**What you should do**
Retype the data exactly, from its first line to the line containing "np.clip(c, 0.008, 0.8))", including both, and skip any picture.

**Data shown**
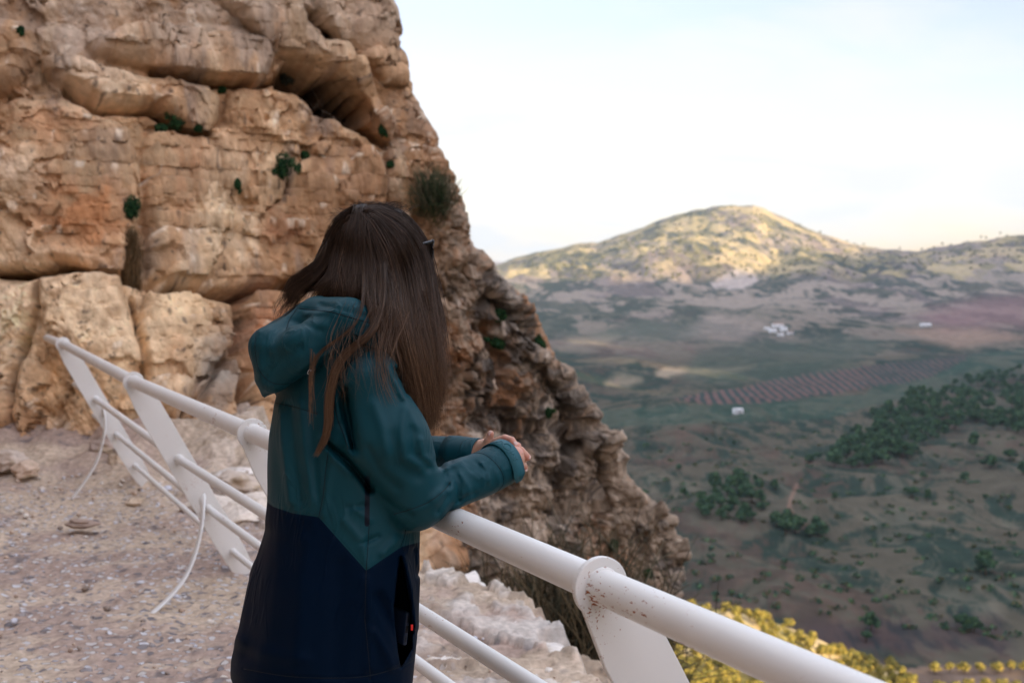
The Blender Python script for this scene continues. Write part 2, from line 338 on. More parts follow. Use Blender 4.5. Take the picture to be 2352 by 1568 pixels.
terrc = (np.hypot(TX - 127, (TY - 352) * 1.6) < 34) & (TX > 108); c = np.where(terrc[..., None], np.array((0.13, 0.095, 0.075)) * (1 + .3 * n3[..., None]), c)  # terrace ground coloured dark to stand for shade below the row trees
hillg = ss(4300, 4700, D_)
c = mixc(c, (0.19, 0.165, 0.085), hillg * ss(0.0, 0.35, fbm(TX / 34, TY / 60, o=4, seed=63, g=.7) + 0.25 * n2) * 0.85)
c = mixc(c, (0.46, 0.36, 0.19), hillg * ss(0.1, 0.5, -fbm(TX / 90, TY / 140, o=4, seed=64)) * 0.6)
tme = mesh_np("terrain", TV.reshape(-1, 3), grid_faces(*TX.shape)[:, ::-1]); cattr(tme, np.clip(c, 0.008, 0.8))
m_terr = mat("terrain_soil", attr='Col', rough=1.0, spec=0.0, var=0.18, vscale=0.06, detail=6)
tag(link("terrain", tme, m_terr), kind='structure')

# unseen range added behind the camera, crest notched to shape valley sun and shade
ux = np.linspace(-1500, 6500, 1100)
HU = [(-1500, 300), (0, 420), (180, 360), (205, 95), (345, 95), (353, 230), (1000, 300), (1072, 305), (1086, 236), (1124, 236), (1138, 305), (1262, 330), (1280, 246), (1338, 246), (1358, 345), (1556, 420), (1570, 333), (1614, 333), (1630, 450), (2000, 530), (2500, 630), (2700, 690), (2860, 690), (2974, 655), (3123, 640), (3379, 672), (3838, 735), (4296, 790), (4859, 857), (5190, 886), (5370, 893), (6500, 900)]
Hc = np.interp(ux, [h[0] for h in HU], [h[1] for h in HU]) + 9 * fbm(ux / 90, ux * 0, o=5, seed=71) * ss(2600, 2800, ux) + 3 * fbm(ux / 30, ux * 0, o=3, seed=72)
cs_ = np.linspace(-1, 1, 15)
RV = []
for k in cs_:
    w = 420 * k; sx = -1500 + w; zz = -170 + (Hc + 170) * (1 - abs(k)) ** 0.9 + 25 * fbm(ux / 120, ux * 0 + k * 4, o=4, seed=73) * (1 - abs(k)) * (abs(k) > 0.01)
    RV.append(np.stack([sx * -0.6 + ux * 0.8, sx * 0.8 + ux * 0.6, zz], -1))
RV = np.stack(RV)
rme = mesh_np("shading_range", RV.reshape(-1, 3), grid_faces(len(cs_), len(ux)))
m_rng = mat("range_scrub", col=(0.13, 0.115, 0.08), rough=1.0, spec=0.0, var=0.4, vscale=0.02)
tag(link("shading_range", rme, m_rng), kind='structure')
# a faint pale range peeping out beyond the left shoulder of the hill
fx_ = np.linspace(-3500, 900, 160); pk = (HY - (598 + 5 * fbm(fx_ / 420, fx_ * 0, o=4, seed=75) + np.abs(fx_ + 50) * 0.004)) / F * 11000
FVr = np.stack([np.stack([fx_, fx_ * 0 + 10000, pk * 0 - 200], -1), np.stack([fx_, fx_ * 0 + 11000, pk], -1), np.stack([fx_, fx_ * 0 + 12500, pk * 0 - 200], -1)])
tag(link("far_range", mesh_np("far_range", FVr.reshape(-1, 3), grid_faces(3, 160)), mat("far_rock", col=(0.33, 0.29, 0.27), rough=1, spec=0, var=.2, vscale=.004)), kind='structure')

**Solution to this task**
The Blender Python script for this scene continues. Write part 2, from line 338 on. More parts follow. Use Blender 4.5. Take the picture to be 2352 by 1568 pixels.
terrc = (np.hypot(TX - 127, (TY - 352) * 1.6) < 34) & (TX > 108); c = np.where(terrc[..., None], np.array((0.13, 0.095, 0.075)) * (1 + .3 * n3[..., None]), c)  # terrace ground coloured dark to stand for shade below the row trees
hillg = ss(4300, 4700, D_)
c = mixc(c, (0.19, 0.165, 0.085), hillg * ss(0.0, 0.35, fbm(TX / 34, TY / 60, o=4, seed=63, g=.7) + 0.25 * n2) * 0.85)
c = mixc(c, (0.46, 0.36, 0.19), hillg * ss(0.1, 0.5, -fbm(TX / 90, TY / 140, o=4, seed=64)) * 0.6)
tme = mesh_np("terrain", TV.reshape(-1, 3), grid_faces(*TX.shape)[:, ::-1]); cattr(tme, np.clip(c, 0.008, 0.8))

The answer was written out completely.